I feel you continue to try your best to work to this customer’s expectations to complete the project you already have so much invested into as far as employee time (which can be the most expensive part). If you can, add in the extra time it takes with them into the cost as you continue to bid out the project as it changes. You hopefully seal the deal and get the job. Once you do, you will know how this customer will operate in the future and can bid future jobs accordingly.

Joseph L.
Port Chester, NY

MISTAKE #1: “Kim Gregg, B&B’s lead designer, immediately began churning out mockups.” Why were you working without money and allowing the client unlimited design time? The largest project I ever had was half the volume we did in a full year. I got the job because I congruently said, “I don’t need this job. It will be interruptive to my normal work. I’d love to do it, however, and we’ll get it done on time and budget if we’re awarded it.” I also let them know that we’ll need a deposit to begin. This motivated the client to choose us and set the stage for them to follow our terms, not theirs. SOLUTION: Avoid getting sucked into a situation where you say, “Oh, we’ve spent too much time already and saying no to unreasonable requests may now cost us the job.”

Sabrina D.
Wilmington, NC

We let clients know the amount of consulting/design time included in their quote. We only offer preliminary design work in rare cases for established clients. When new clients are leery to pay half of a large estimate before they see a design, we let them know they can start by paying for just the design. We explain that design is a large portion of the project labor. For scenarios like the one listed, we touch base before they have exhausted the estimated design/consulting time to let them know how much time we have put in and what we can do with the time they have left. We suggest that they choose to add design time, but let them know we are happy to provide them the digital files of what we have created with the time already devoted. That usually solves it. They either are happy with how the process is going and thus decide to have us requote to include more time, or they bow out. Setting boundaries provides clarity for both parties.

Andy B.
Merchantville, NJ

Promises, promises… Time to get a deposit.”

Nancy F.
Ohio

I am not seeing any talks about PM and money. This should have been chatted about first thing. What is our lead time? How many signs are we chatting about? Your design or mine? Price! Contract! Deposit! Website progress reports. Meeting schedules with client. Don’t call me; I’ll call you with updates.

Steve L.
Clayville, NY

Entering into large-scale projects will always create a series of variables. One that can be addressed right from the jump is your company’s time upfront. We often write into our contracts a number of permissible revisions before we begin charging the customer. The language may read, “Quote allows for 2 initial design concepts and up to 2 revisions. Further revisions will incur additional design fees up to $95/hr. or $150 per revision.” While not ideal to have so much back and forth, it can be a necessary evil with certain customers. And while you’d prefer to spend your time in more productive ways, at least you can recoup some time costs with those types of provisions written into your contracts.

Ian M.
Bristol, RI

I have had similar situations and I have found that the best thing to do is to professionally convey to the client what your company needs of theirs for the project to be successful and everyone’s expectations met.

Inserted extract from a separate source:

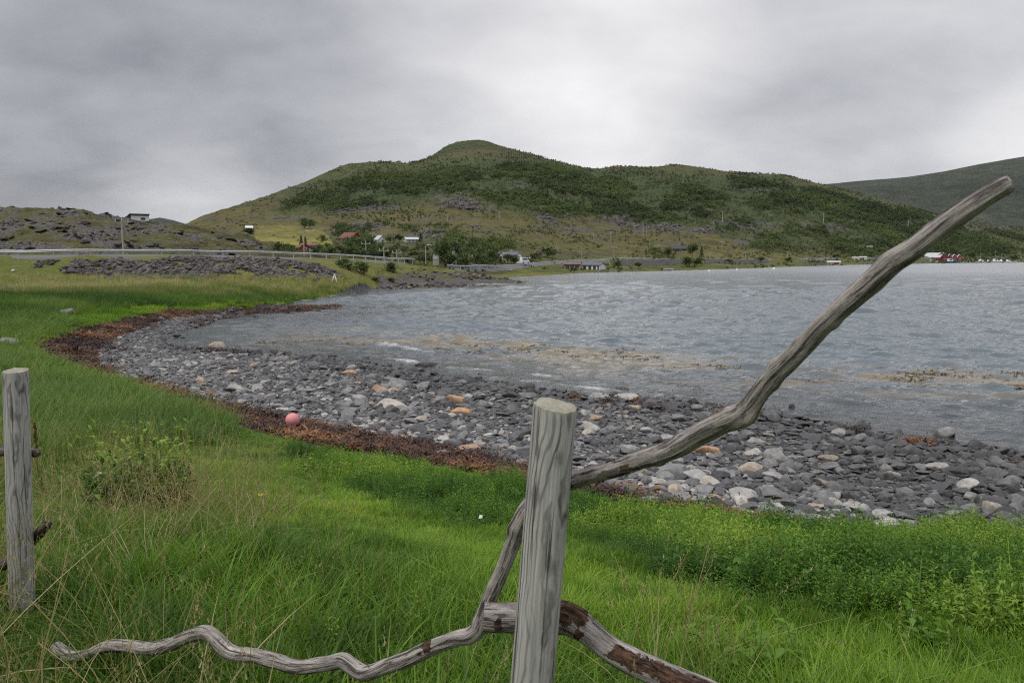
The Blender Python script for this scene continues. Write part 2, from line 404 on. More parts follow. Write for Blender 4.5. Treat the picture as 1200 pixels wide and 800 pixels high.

I find that this makes things go more smoothly if you are in control of the situation. If you are to lose a big job because the client cannot work within your parameters, you are best not to have the job as it will surely cost your company reputation if they are not happy, and potential non-payment and litigation. A big job is no good if it is not profitable and does not help your company achieve its goals.

Dennis S.
Nevada City, CA

I think we have all been in this situation. It is not uncommon for the potential client to keep asking for more free design work. In these large comprehensive design packages we initially offer a basic design premise, many times just cut sheets from prior work showing each sign-type, only changing the design minimally. We submit this basic design package along with the bid/contract. In the contract notes and exclusions we will include something to the effect of ‘three rounds of design revisions included, design fees billed at $85 an hour thereafter’ or whatever your threshold may be. We even include things like sprayed color samples are $40 apiece. We have a long list of exclusions even in our design contracts.

Craig Alan N.
Cleveland, OH

The Small Business Administration (SBA) has an “Open Your Business” checklist. No mention of outdoor signage is listed, no questions of ordinance requirements, especially budget for any part. It’s been 30-plus years, I haven’t looked, but don’t think I would have to: Certainly it’s the same. No anticipation of proper, correct, effective, legal representation in signage is thought of till the desks move in, monies are gone, and miracles are expected by the fabricator for little or nothing, because it’s “why” we do what we do.

Derek C.
Kent, OH

I’d charge him for everyone’s time without blinking. More importantly, I love seeing another obvious fan of The Wire, lmfao!